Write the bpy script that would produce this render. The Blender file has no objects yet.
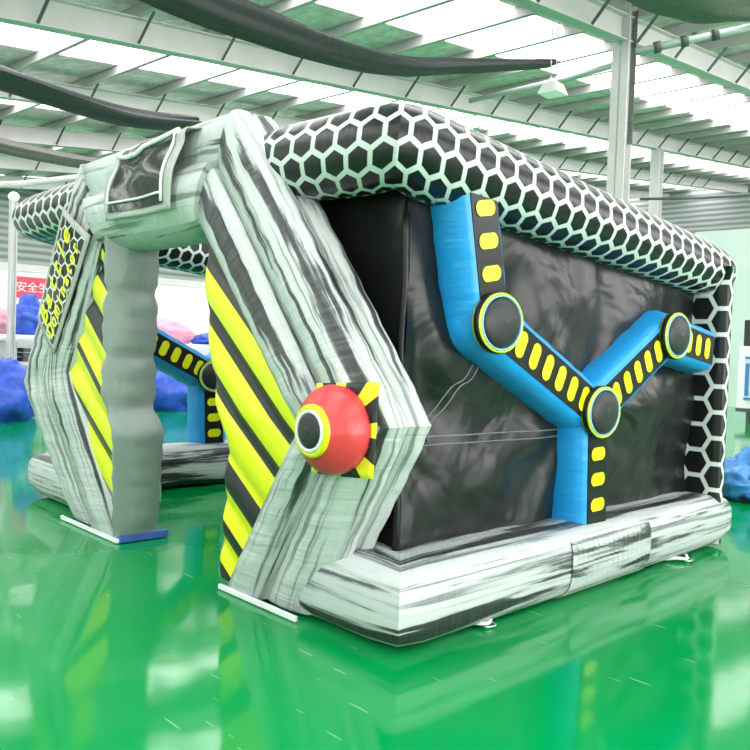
import bpy, math, random
from mathutils import Vector, Matrix, noise
random.seed(7)
C = bpy.context.scene.collection
V = Vector
PI = math.pi

# ------------------------------------------------------------------ materials
def new_mat(name):
    m = bpy.data.materials.new(name); m.use_nodes = True
    nt = m.node_tree
    return m, nt, nt.nodes, nt.links, nt.nodes['Principled BSDF']

def bump(nt, L, b, height, strength=.2, dist=.02):
    n = nt.nodes.new('ShaderNodeBump'); n.inputs['Strength'].default_value = strength
    n.inputs['Distance'].default_value = dist
    L.new(height, n.inputs['Height']); L.new(n.outputs['Normal'], b.inputs['Normal'])
    return n

def simple(name, col, rough=.5, metal=0, nscale=0, nstr=.15, var=0, spec=.5, emit=0):
    m, nt, N, L, b = new_mat(name)
    b.inputs['Base Color'].default_value = (*col, 1)
    b.inputs['Roughness'].default_value = rough
    b.inputs['Metallic'].default_value = metal
    b.inputs['Specular IOR Level'].default_value = spec
    if emit:
        b.inputs['Emission Color'].default_value = (*col, 1)
        b.inputs['Emission Strength'].default_value = emit
    if nscale:
        tc = N.new('ShaderNodeTexCoord'); nz = N.new('ShaderNodeTexNoise')
        nz.inputs['Scale'].default_value = nscale; nz.inputs['Detail'].default_value = 4
        L.new(tc.outputs['Object'], nz.inputs['Vector'])
        bump(nt, L, b, nz.outputs['Fac'], nstr)
        if var:
            mx = N.new('ShaderNodeMix'); mx.data_type = 'RGBA'
            mx.inputs['A'].default_value = (*[c*(1-var) for c in col], 1)
            mx.inputs['B'].default_value = (*[min(1, c*(1+var)) for c in col], 1)
            L.new(nz.outputs['Fac'], mx.inputs['Factor']); L.new(mx.outputs['Result'], b.inputs['Base Color'])
    return m

def uvmap(N, L, sx, sy, ox=0, oy=0):
    tc = N.new('ShaderNodeTexCoord'); mp = N.new('ShaderNodeMapping')
    mp.inputs['Scale'].default_value = (sx, sy, 1); mp.inputs['Location'].default_value = (ox, oy, 0)
    L.new(tc.outputs['UV'], mp.inputs['Vector'])
    return mp.outputs['Vector']

def wrinkle(nt, N, L, b, sx=9, sy=1.2, s=.25, d=.03):
    nz = N.new('ShaderNodeTexNoise'); nz.inputs['Scale'].default_value = 1.6
    nz.inputs['Detail'].default_value = 3; nz.inputs['Distortion'].default_value = .4
    L.new(uvmap(N, L, sx, sy), nz.inputs['Vector'])
    bump(nt, L, b, nz.outputs['Fac'], s, d)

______

Your goal
Reproduce the material above in full, exactly, with no images.

Solution for this task
Write the bpy script that would produce this render. The Blender file has no objects yet.
import bpy, math, random
from mathutils import Vector, Matrix, noise
random.seed(7)
C = bpy.context.scene.collection
V = Vector
PI = math.pi

# ------------------------------------------------------------------ materials
def new_mat(name):
    m = bpy.data.materials.new(name); m.use_nodes = True
    nt = m.node_tree
    return m, nt, nt.nodes, nt.links, nt.nodes['Principled BSDF']

def bump(nt, L, b, height, strength=.2, dist=.02):
    n = nt.nodes.new('ShaderNodeBump'); n.inputs['Strength'].default_value = strength
    n.inputs['Distance'].default_value = dist
    L.new(height, n.inputs['Height']); L.new(n.outputs['Normal'], b.inputs['Normal'])
    return n

def simple(name, col, rough=.5, metal=0, nscale=0, nstr=.15, var=0, spec=.5, emit=0):
    m, nt, N, L, b = new_mat(name)
    b.inputs['Base Color'].default_value = (*col, 1)
    b.inputs['Roughness'].default_value = rough
    b.inputs['Metallic'].default_value = metal
    b.inputs['Specular IOR Level'].default_value = spec
    if emit:
        b.inputs['Emission Color'].default_value = (*col, 1)
        b.inputs['Emission Strength'].default_value = emit
    if nscale:
        tc = N.new('ShaderNodeTexCoord'); nz = N.new('ShaderNodeTexNoise')
        nz.inputs['Scale'].default_value = nscale; nz.inputs['Detail'].default_value = 4
        L.new(tc.outputs['Object'], nz.inputs['Vector'])
        bump(nt, L, b, nz.outputs['Fac'], nstr)
        if var:
            mx = N.new('ShaderNodeMix'); mx.data_type = 'RGBA'
            mx.inputs['A'].default_value = (*[c*(1-var) for c in col], 1)
            mx.inputs['B'].default_value = (*[min(1, c*(1+var)) for c in col], 1)
            L.new(nz.outputs['Fac'], mx.inputs['Factor']); L.new(mx.outputs['Result'], b.inputs['Base Color'])
    return m

def uvmap(N, L, sx, sy, ox=0, oy=0):
    tc = N.new('ShaderNodeTexCoord'); mp = N.new('ShaderNodeMapping')
    mp.inputs['Scale'].default_value = (sx, sy, 1); mp.inputs['Location'].default_value = (ox, oy, 0)
    L.new(tc.outputs['UV'], mp.inputs['Vector'])
    return mp.outputs['Vector']

def wrinkle(nt, N, L, b, sx=9, sy=1.2, s=.25, d=.03):
    nz = N.new('ShaderNodeTexNoise'); nz.inputs['Scale'].default_value = 1.6
    nz.inputs['Detail'].default_value = 3; nz.inputs['Distortion'].default_value = .4
    L.new(uvmap(N, L, sx, sy), nz.inputs['Vector'])
    bump(nt, L, b, nz.outputs['Fac'], s, d)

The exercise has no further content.